Austin ISD officials met with members of Austin City Council and Travis County Commissioners Court to discuss the district's top priorities during the 88th legislative session at a joint subcommittee meeting Feb. 17.

The top two priorities mentioned by the AISD Chief Financial Officer Eduardo Ramos were increasing the basic student allotment and decreasing the district's recapture payment.

Regarding the basic student allotment, Ramos said AISD gets about $4,000 less than the national average, which is $6,160 per student.

“When you factor inflation into the equation, that number should be increased by 14.5%, or about $900,” he said. “The last time the state looked at it was in 2019 with House Bill 3, but it left funding flat. When you include inflation for year over year over the past eight years, education funding has actually decreased.”

As far as recapture goes, Ramos said while he believes in the system fundamentally, it is not a fair system for every district.

“Many districts throughout the state are now paying into the system,” he said. “When it began in 1994, there were only 34 districts paying in.
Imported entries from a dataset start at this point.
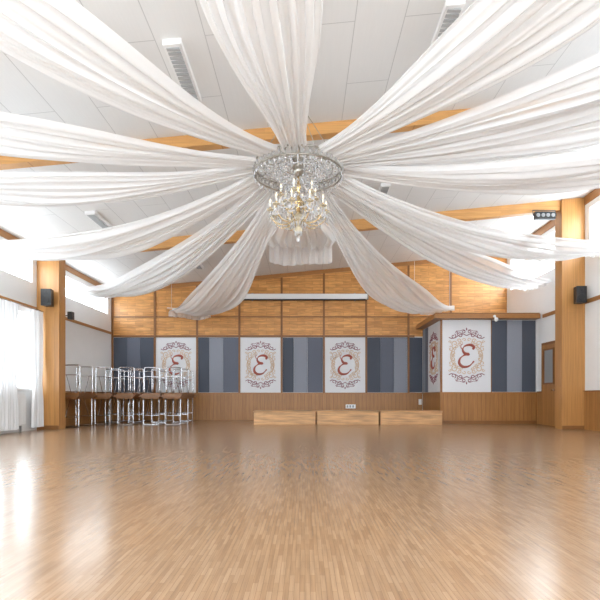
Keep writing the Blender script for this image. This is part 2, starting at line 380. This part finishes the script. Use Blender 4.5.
b=B(); b.tube([(5.75,15.19,3.28),(5.75,15.15,3.28)],.04,'wpaint',12); b.tube([(5.75,15.17,3.28),(5.75,15.05,3.2)],.014,'wpaint'); b.lathe((5.75,15.03,3.10),[(.02,0),(.045,.02),(.055,.05),(.055,.10),(.02,.12)],'wpaint'); b.done('security_camera')

# ceiling lights
def clight(x,ya,yb):
    b=B(); w=.11
    def zz(q): return zc(q)
    b.hexa([(x-w,ya,zz(x-w)-.07),(x+w,ya,zz(x+w)-.07),(x+w,yb,zz(x+w)-.07),(x-w,yb,zz(x-w)-.07),(x-w,ya,zz(x-w)),(x+w,ya,zz(x+w)),(x+w,yb,zz(x+w)),(x-w,yb,zz(x-w))],'wpaint')
    n=14
    for i in range(n):
        y=ya+.05+(yb-ya-.1)*i/n
        b.hexa([(x-w+.03,y,zz(x)-.085),(x+w-.03,y,zz(x)-.085),(x+w-.03,y+.05,zz(x)-.085),(x-w+.03,y+.05,zz(x)-.085),(x-w+.03,y,zz(x)-.07),(x+w-.03,y,zz(x)-.07),(x+w-.03,y+.05,zz(x)-.07),(x-w+.03,y+.05,zz(x)-.07)],'tube')
    b.done('ceiling_light_fixture')
for x,ya,yb in ((-1.6,6.0,7.2),(1.75,5.8,7.0),(-4.65,10.8,12.0),(-3.35,14.8,16.0),(-4.65,6.0,7.2),(5.0,6.0,7.2),(1.75,10.8,12.0),(5.0,10.8,12.0)): clight(x,ya,yb)

# ------------------------------------------------------------ chandelier
HX,HY,HZ=-.1,7.5,4.25; R=.66
root=empty('chandelier')
def P(r,a,z): return (HX+r*math.cos(a),HY+r*math.sin(a),HZ+z)
b=B()
for r,z,t in ((R,.05,.013),(R,-.07,.013),(R*.78,.0,.009),(R*.45,.06,.009)):
    b.tube([P(r,2*math.pi*i/64,z) for i in range(64)],t,'silver',8,closed=True)
for i in range(12):
    a=2*math.pi*i/12; b.tube([P(R,a,0.05),P(.05,a,.13)],.006,'silver',6); 
for i in range(48):
    a=2*math.pi*i/48; b.tube([P(R,a,.05),P(R,a,-.07)],.005,'silver',5)
    b.tube([P(R+.01,a+.13*j/6,-.01+.05*math.sin(math.pi*j/6)) for j in range(7)],.005,'silver',5)
b.lathe((HX,HY,HZ),[(.02,-.1),(.07,-.06),(.09,0),(.06,.08),(.1,.14),(.03,.2),(.02,zc(HX)-HZ-.08),(.09,zc(HX)-HZ-.06),(.09,zc(HX)-HZ)],'silver')
for i in range(4):
    a=math.pi/4+i*math.pi/2; b.tube([P(R,a,.05),(HX+.03*math.cos(a),HY+.03*math.sin(a),zc(HX)-.05)],.005,'silver',5)
b.done('crown_ring',root)
b=B()
for i in range(48):
    a=2*math.pi*i/48
    b.octa(P(R+.012,a,-.01),.018,.03,'crystal'); b.octa(P(R,a,-.115),.014,.035,'crystal')
for i in range(32):
    a=2*math.pi*i/32
    for j in range(1,12):
        t=j/12; r=R*(1-t)+.07*t; z=-.05*(1-t)+.10*t-.30*t*(1-t)
        b.octa(P(r,a,z),.013,.016,'crystal')
for i in range(24):
    a=2*math.pi*i/24
    for j in range(1,9):
        t=j/9; r=R*.78*(1-t)+.16*t; z=-.02-.38*t+.1*math.sin(math.pi*t)
        b.octa(P(r,a,z),.011,.016,'crystal')
b.done('crystal_strands',root)
b=B()
cz=-.68
b.lathe((HX,HY,HZ+cz),[(.01,-.30),(.04,-.27),(.06,-.22),(.03,-.17),(.02,-.14),(.09,-.10),(.12,-.05),(.07,0),(.03,.04)],'garm',20)
b.lathe((HX,HY,HZ+cz),[(.03,.04),(.03,.12),(.06,.17),(.07,.2),(.03,.26),(.02,.38),(.05,.42),(.02,.48),(.015,.66)],'brass',20)
def arms(n,r,z0,z1,off):
    for i in range(n):
        a=2*math.pi*i/n+off
        pts=cr([P(.05,a,z0),P(r*.35,a,z0-.10),P(r*.7,a,z0-.11),P(r*.97,a,z0-.02),P(r,a,z1)],5)
        b.tube(pts,.012,'garm',6)
        b.tube([Vector(p)+Vector((0,0,-.013)) for p in pts],.006,'brass',5)
        c=P(r,a,z1)
        b.lathe(c,[(.01,-.02),(.05,0),(.055,.012),(.02,.016)],'garm',10)
        b.lathe(c,[(.02,.016),(.024,.03),(.014,.045)],'brass',10)
        b.lathe(c,[(.012,.035),(.012,.11)],'candle',8)
arms(10,.42,cz-.02,cz+.06,0.1); arms(6,.27,cz+.2,cz+.27,.3)
b.done('glass_arms',root)
b=B()
for n,r,z,off in ((10,.42,cz+.06,.1),(6,.27,cz+.27,.3)):
    for i in range(n):
        a=2*math.pi*i/n+off; c=P(r,a,z+.11)
        b.lathe(c,[(.006,0),(.012,.015),(.014,.028),(.008,.045),(.002,.065)],'bulb',8)
b.done('candle_bulbs',root)
b=B()
for n,r,z,off in ((10,.42,cz+.06,.1),(6,.27,cz+.27,.3)):
    for i in range(n):
        a=2*math.pi*i/n+off; a2=a+2*math.pi/n
        for q in range(5):
            aa=a+(q-2)*.045*.42/r; b.octa(P(r+.02*(q%2),aa,z-.07-.02*(q%2)),.014,.04,'crystal')
            b.octa(P(r,aa,z-.14),.010,.02,'crystal')
        p,q2=Vector(P(r,a,z)),Vector(P(r,a2,z))
        for j in range(1,9):
            t=j/9; v=p.lerp(q2,t); v.z-=.32*t*(1-t); b.octa(v,.013,.017,'crystal')
        p2=Vector(P(.05,a,z+.3))
        for j in range(1,10):
            t=j/10; v=p.lerp(p2,t); v.z-=.3*t*(1-t); b.octa(v,.012,.017,'crystal')
for i in range(14):
    a=2*math.pi*i/14; b.octa(P(.11,a,cz-.14),.013,.045,'crystal'); b.octa(P(.05,a,cz-.27),.012,.04,'crystal'); b.octa(P(.2,a,cz-.12),.014,.04,'crystal'); b.octa(P(.3,a,cz-.12),.014,.04,'crystal')
b.octa(P(0,0,cz-.36),.03,.06,'crystal')
b.done('crystal_drops',root)

# ------------------------------------------------------------ drapes
def drape(end,sag,w1,seed,tail=0,w0=.34,cord=None,npl=7):
    rnd=random.Random(seed); E=Vector(end); H=Vector((HX,HY,HZ+.02))
    d=E-H; d.z=0; d.normalize(); S=H+d*(R+.01); side=Vector((-d.y,d.x,0))
    ph=[rnd.uniform(0,6.28) for _ in range(6)]
    L=(E-S).length; tt=tail/L
    def f(a,c):
        t=a*(1+tt); s=c*2-1
        if t<=1: p=S.lerp(E,t); p.z-=4*sag*t*(1-t)
        else: p=E.copy(); p.z-=(t-1)*L; 
        q=min(t,1)
        k=min(1,q*1.7); k=k*k*(3-2*k)
        w=w0+(w1-w0)*k
        wob=.04*math.sin(3*q+ph[0])*k
        th=s*npl*math.pi+ph[1]+1.0*math.sin(2.2*q+ph[2])
        amp=(.03+.02*k)
        fold=amp*(math.sin(th)+.45*math.sin(2.3*th+ph[3]+1.5*q)+.3*math.sin(.45*th+ph[4]))
        lat=.35*amp*math.sin(2*th+ph[5])
        crosssag=-.10*k*(1-s*s)+ .03*math.sin(9*q+4*s+ph[3])*k
        p=p+side*(s*w/2+lat+wob)
        if t<=1: p.z+=fold+crosssag
        else:
            p.z+=crosssag; p=p-d*fold*1.0; p.z+=fold*max(0,1-(t-1)/max(tt,1e-5)*2)
        return p
    b=B(); b.grid(f,70,80,'voile')
    o=b.done('ceiling_drape',recalc=False)
    b=B()
    b.tube([E-side*w1*.5+Vector((0,0,.03)),E+side*w1*.5+Vector((0,0,.03))],.012,'wpaint',6)
    if cord:
        for q in (-.4,.4):
            p=E+side*w1*q; b.tube([p+Vector((0,0,.03)),Vector(cord(p))],.005,'wpaint',5)
    c=b.done('hanging_rod',o)
up=lambda p:(p.x,p.y,zc(p.x)-.005)
D=[((-4.05,17.4,3.85),.62,1.45,.22,up),((4.4,17.35,3.90),.55,1.5,.10,up),((-.1,12.8,4.80),.35,1.6,.50,up),
   ((-6.6,15.6,4.1),.5,1.2,.1,None),((6.95,15.2,4.3),.32,1.2,.1,None),
   ((-6.7,10.7,4.1),.5,1.2,.1,None),((6.95,11.4,4.3),.5,1.2,.1,None),
   ((-6.7,7.6,4.3),.28,1.2,.1,None),((6.95,7.6,4.95),.42,1.3,.1,None),
   ((-6.7,5.6,4.5),.15,1.2,.1,None),((6.95,5.9,5.1),.25,1.2,.1,None),
   ((-4.2,2.3,4.7),.35,1.1,.1,up),((6.95,4.1,5.3),.25,1.2,.1,None),
   ((3.9,2.5,5.2),.3,1.3,.1,up),((-.5,2.5,4.95),.25,1.1,.1,up)]
for i,(e,s,w,t,c) in enumerate(D): drape(e,s,w,i+3,tail=t,cord=c)

# ------------------------------------------------------------ curtains on left windows
def curtain(ya,yb,za,zb,seed):
    rnd=random.Random(seed); p0=rnd.uniform(0,6)
    def f(a,c):
        y=ya+(yb-ya)*c; n=(yb-ya)/.11
        g=.5+.5*a
        tuck=1-.25*math.exp(-((a-.62)/.12)**2)
        yc=(ya+yb)/2
        return Vector((XL+.19+.035*g*math.sin(c*n*2*math.pi+p0)+.012*math.sin(c*17+p0), yc+(y-yc)*tuck, zb+(za-zb)*a))
    b=B(); b.grid(f,24,int((yb-ya)*90),'curt'); 
    o=b.done('window_curtain',recalc=False)
    return o
curtain(10.9,11.75,.08,3.0,1); curtain(12.3,12.8,.08,3.0,2); curtain(8.7,9.4,.08,3.0,3); curtain(3.7,4.4,.08,3.0,4); curtain(7.0,7.7,.08,3.0,5)
b=B(); b.tube([(XL+.19,3.4,3.02),(XL+.19,12.82,3.02)],.015,'chrome'); 
for y in (3.6,8.2,12.7): b.tube([(XL+.001,y,3.02),(XL+.19,y,3.02)],.01,'chrome')
b.done('curtain_rod')
b=B(); b.box(XL+.001,XL+.08,8.6,12.65,1.0,1.04,'wpaint'); b.done('window_sill')
b=B(); b.box(XL+.03,XL+.11,9.6,12.2,.15,.92,'wpaint')
for i in range(49): y=9.62+i*.052; b.box(XL+.11,XL+.12,y,y+.03,.18,.89,'wpaint')
b.box(XL+.001,XL+.03,10.3,10.36,.3,.8,'grey'); b.box(XL+.001,XL+.03,11.7,11.76,.3,.8,'grey'); b.box(XL+.05,XL+.1,10.1,10.15,0,.15,'grey'); b.box(XL+.05,XL+.1,11.95,12.0,0,.15,'grey')
b.done('radiator',bevel=.004)

# ------------------------------------------------------------ stacked tables
def tbl(cx,cy,rot,w,l,zb,inv,name='folding_table'):
    b=B(); h=.86
    def Z(z): return zb+(h-z if inv else z)
    c,s=math.cos(rot),math.sin(rot)
    def W(x,y,z): return (cx+c*x-s*y,cy+s*x+c*y,Z(z))
    def bx(x0,x1,y0,y1,z0,z1,k):
        za,zb_=(z0,z1) if not inv else (z1,z0)
        b.hexa([W(x0,y0,za),W(x1,y0,za),W(x1,y1,za),W(x0,y1,za),W(x0,y0,zb_),W(x1,y0,zb_),W(x1,y1,zb_),W(x0,y1,zb_)],k)
    bx(-w/2,w/2,-l/2,l/2,h-.03,h,'table'); bx(-w/2+.05,w/2-.05,-l/2+.05,l/2-.05,h-.08,h-.03,'trim')
    for sy in (-1,1):
        y=sy*(l/2-.18); hw=w/2-.07
        pts=cr([(-hw,y,h-.08),(-hw,y,.10),(-hw+.02,y,.03),(-hw+.08,y,.015),(hw-.08,y,.015),(hw-.02,y,.03),(hw,y,.10),(hw,y,h-.08)],4)
        b.tube([W(*p) for p in pts],.016,'chrome',8)
        b.tube([W(-hw,y,.28),W(hw,y,.28)],.011,'chrome',6)
        for sx in (-1,1): b.tube([W(sx*hw*.6,y,.28),W(sx*hw*.6,y-sy*.3,h-.08)],.008,'chrome',6)
    return b.done(name,bevel=.004)
for cx,cy,rot in ((-6.42,14.1,0.0),(-6.05,15.35,0.03),(-5.33,15.3,-.02),(-4.6,15.35,.02),(-3.92,15.3,-.03),(-6.2,16.85,0.0),(-5.5,16.8,-.03),(-4.8,16.85,.02),(-4.1,16.85,0.03)):
    tbl(cx,cy,rot,.60,1.2,0.0,False); tbl(cx+.02,cy,rot+.02,.60,1.2,.862,True)

b=B(); b.box(4.05,4.15,YB-.075,YB-.031,.55,.75,'wpaint'); b.done('wall_socket')
b=B(); b.box(1.45,1.8,YB-.09,YB-.031,.42,.56,'wpaint'); 
for i in range(3): b.box(1.48+.1*i,1.54+.1*i,YB-.1,YB-.09,.45,.53,'grey')
b.done('power_outlet_strip')

# ------------------------------------------------------------ world, view, camera
w=bpy.data.worlds.new('World'); scene.world=w; w.use_nodes=True
w.node_tree.nodes['Background'].inputs[0].default_value=(.9,.95,1,1); w.node_tree.nodes['Background'].inputs[1].default_value=1.0
scene.view_settings.view_transform='Standard'; scene.view_settings.look='None'; scene.view_settings.exposure=0.0
cam=bpy.data.cameras.new('camera'); co=bpy.data.objects.new('camera',cam); scene.collection.objects.link(co)
co.location=(0,0,.86); co.rotation_euler=(math.pi/2,0,0); cam.sensor_width=36; cam.lens=30
cam.shift_x=-5/600; cam.shift_y=(396-300)/600; cam.clip_start=.05
scene.camera=co
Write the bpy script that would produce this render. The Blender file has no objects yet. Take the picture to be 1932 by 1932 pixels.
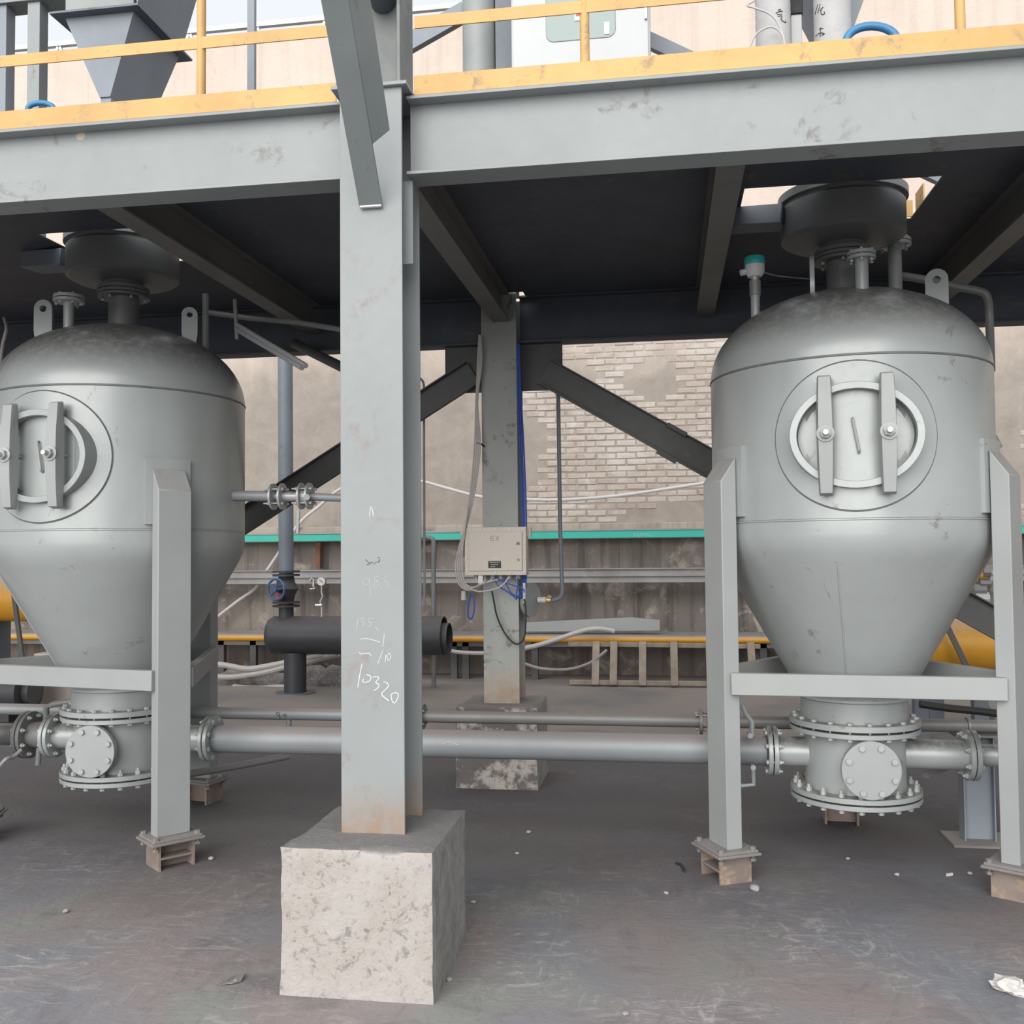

Now, there are 160 districts, and some of those districts have had to close because they are facing recapture payments that they have never faced before.”

The fiscal year 2023 budget shows AISD is paying $887 million to the state for recapture, leaving AISD with less than half of its total budget to run the district—$806 million. Of that $806 million, 87% is dedicated to paying staff and teacher salaries, Ramos said.

“We are paying more in recapture than we are investing in our own kids in Austin ISD,” Council Member Alison Alter said. “This is a critical conversation to have, and we need to elevate this issue.”